Ich erhielt in der Folge noch weitere Trouble Tickets, worin sich Systemadministratoren darüber austauschten, warum einige E-Mails den Empfänger nicht erreichten. Ich sendete an diese freundlicherweise eine E-Mail, worin ich nochmals darauf hinwies, daß es wohl recht merkwürdig sei, wenn sogar die Trouble Tickets mit sicherheitsrelavanten Informationen bei mir landeten. Diese Mails blieben ohne Antwort.

Es war inzwischen Januar 1998, als ich die ganze Geschichte einem Reporter eines Käseblattes übergab, der dieses Problem dann netterweise als Unfall schilderte, was es im Grunde auch war.

Auch die EDV-Leitung dieser Elektrofirma war unterrichtet, also dachte ich, daß das Problem behoben sei.

Inzwischen war es Januar 1999, als mich der Schlag traf: In meinem Briefkasten lag ein Winword Dokument von einem Mitarbeiter von Sehnix an eine bekannte Bank, bezeichnen wir diese einmal mit K-Bank, worin dieser detailliert das neue Sicherheitskonzept für das weltweite Netzwerk unter Windows NT mit Backoffice beschrieb.

Der Inhalt war auch für mich sehr aufschlußreich in so fern, als daß dieser sich hinter den Sicherheitsempfehlungen von Microsoft versteckte, und sein ganzes Konzept keinerlei Sicherheitsbarrieren bzw.
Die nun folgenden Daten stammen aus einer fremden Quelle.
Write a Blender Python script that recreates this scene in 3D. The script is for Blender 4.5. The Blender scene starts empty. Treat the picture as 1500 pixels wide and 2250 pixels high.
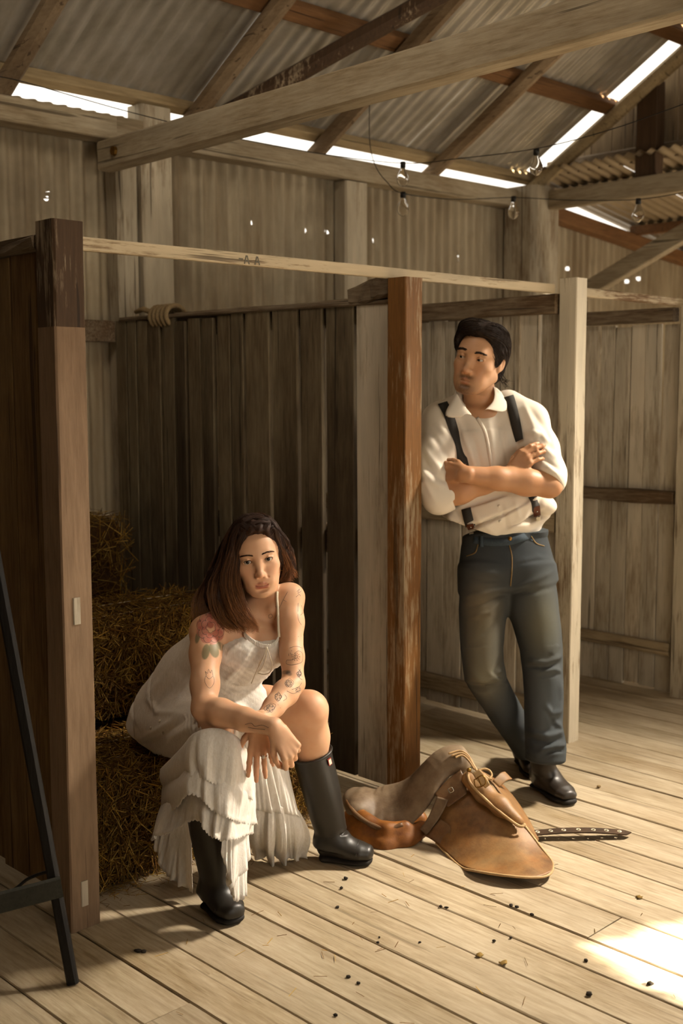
import bpy, math, random
import numpy as np
from mathutils import Vector, Matrix
random.seed(7); rng = np.random.default_rng(7)
scene = bpy.context.scene
COL = scene.collection
# ------------------------------------------------------------------ camera
FOC = 2509.23
YAW, PITCH, ROLL, CAMZ = math.radians(44.375158), math.radians(6.237751), math.radians(0.183104), 1.5
def _cam_axes():
    cy, sy = math.cos(YAW), math.sin(YAW)
    f = np.array([sy*math.cos(PITCH), cy*math.cos(PITCH), -math.sin(PITCH)])
    r0 = np.array([cy, -sy, 0.0]); d0 = np.cross(f, r0)
    r = math.cos(ROLL)*r0+math.sin(ROLL)*d0; d = -math.sin(ROLL)*r0+math.cos(ROLL)*d0
    return r, d, f
CR, CD, CF = _cam_axes()
cam_d = bpy.data.cameras.new('camera'); cam = bpy.data.objects.new('camera', cam_d); COL.objects.link(cam)
cam.matrix_world = Matrix(((CR[0], -CD[0], -CF[0], 0), (CR[1], -CD[1], -CF[1], 0), (CR[2], -CD[2], -CF[2], CAMZ), (0, 0, 0, 1)))
cam_d.sensor_fit = 'VERTICAL'; cam_d.sensor_height = 36.0; cam_d.lens = FOC/2250*36.0
cam_d.clip_start = 0.05; cam_d.clip_end = 200
cam_d.dof.use_dof = True; cam_d.dof.focus_distance = 3.35; cam_d.dof.aperture_fstop = 3.2
scene.camera = cam
# ------------------------------------------------------------------ world, lamps, exposure
w = bpy.data.worlds.new('daylight'); scene.world = w; w.use_nodes = True
bg = w.node_tree.nodes['Background']; bg.inputs[0].default_value = (1.0, 0.93, 0.82, 1); bg.inputs[1].default_value = 2.2
def area(name, loc, target, sx, sy, power, col, spread=180):
    l = bpy.data.lights.new(name, 'AREA'); l.shape = 'RECTANGLE'; l.size = sx; l.size_y = sy
    l.energy = power; l.color = col; l.spread = math.radians(spread)
    o = bpy.data.objects.new(name, l); COL.objects.link(o); o.location = loc
    o.rotation_euler = (Vector(target)-Vector(loc)).to_track_quat('-Z', 'Y').to_euler()
    return o
WARM = (1.0, 0.86, 0.70)
area('doorway_daylight', (6.9, -0.15, 1.25), (2.6, 2.2, 0.7), 1.5, 2.1, 64, WARM)
area('front_fill', (1.6, -2.3, 1.9), (3.4, 4.4, 3.1), 2.4, 0.9, 26, (1.0, 0.88, 0.72), 120)  # fill lamp added behind the camera, aimed up to brighten the roof
area('right_roof_opening', (5.3, 1.0, 3.45), (2.70, 2.05, 0.0), 0.45, 0.45, 50, (1.0, 0.88, 0.72), 52)
area('stall_fill', (1.75, 2.75, 3.70), (3.0, 3.7, 1.5), 0.8, 0.8, 20, (1.0, 0.87, 0.70))  # fill lamp added under the closed roof to brighten the middle partition
sun = bpy.data.lights.new('sun', 'SUN'); sun.energy = 75; sun.angle = math.radians(0.6); sun.color = (1, 0.90, 0.74)
sun_o = bpy.data.objects.new('sun', sun); COL.objects.link(sun_o)
SUN_DIR = Vector((-0.35, 0.75, -0.45)).normalized()   # direction the sunlight travels
sun_o.rotation_euler = (-SUN_DIR).to_track_quat('Z', 'Y').to_euler()
vs = scene.view_settings
vs.view_transform = 'Standard'; vs.look = 'None'; vs.gamma = 1.0; vs.use_curve_mapping = False; vs.exposure = -0.18
# ------------------------------------------------------------------ helpers
def pix(px, py, dep):
    """world point seen at a photograph pixel at a given distance along the viewing axis"""
    return np.array([0, 0, CAMZ])+dep*(CF+CR*(px-750)/FOC+CD*(py-1125)/FOC)
def onfloor(px, py, z=0.0):
    d = pix(px, py, 1)-np.array([0, 0, CAMZ]); return np.array([0, 0, CAMZ])+d*(z-CAMZ)/d[2]
MATRIX = {}
def tag(o, label=None, cat=None, group=None, kind=None):
    if label: o['label'] = label
    if cat: o['category'] = cat
    if group: o['group'] = group
    if kind: o['kind'] = kind
    return o
def empty(name, loc=(0, 0, 0), rz=0.0, **k):
    o = bpy.data.objects.new(name, None); o.empty_display_size = 0.1; COL.objects.link(o)
    o.location = loc; o.rotation_euler = (0, 0, rz)
    MATRIX[o.name] = Matrix.Translation(loc) @ Matrix.Rotation(rz, 4, 'Z')
    return tag(o, **k)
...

Kontrollmöglichkeit des Traffics innerhalb des weltweiten Netzwerkes aufwies.

Ich wendete mich also im Februar telefonisch an den Adressaten in der K-Bank, einem EDV - Leiter, der mich darum bat, schnellstmöglich ihm dieses Dokument PGP verschlüsselt zuzumailen. Ich wies ihn freundlich darauf hin, daß dieses Dokument bereits mehrfach unverschlüsselt durch das Internet versandt worden sei, und daß ich PGP nicht verwende.

Ich sendete ihm also das Dokument und habe bis heute auch keinerlei E-Mails mehr von Firma Sehnix erhalten. Es gab zwar in der Zwischenzeit nur einen panischen Anruf, bei welchem mich ein Systemadministrator von Sehnix dringend darum bat, eine versehentlich an meine Domain versandte, höchst vertrauliche Mail zu löschen, was ich ihm auch versprach, allerdings weiß ich bis heute nicht, welche Mail er gemeint haben könnte. An diesem Tag jedenfalls habe ich keinerlei fehlgeleiteten E-Mails von Firma Sehnix erhalten.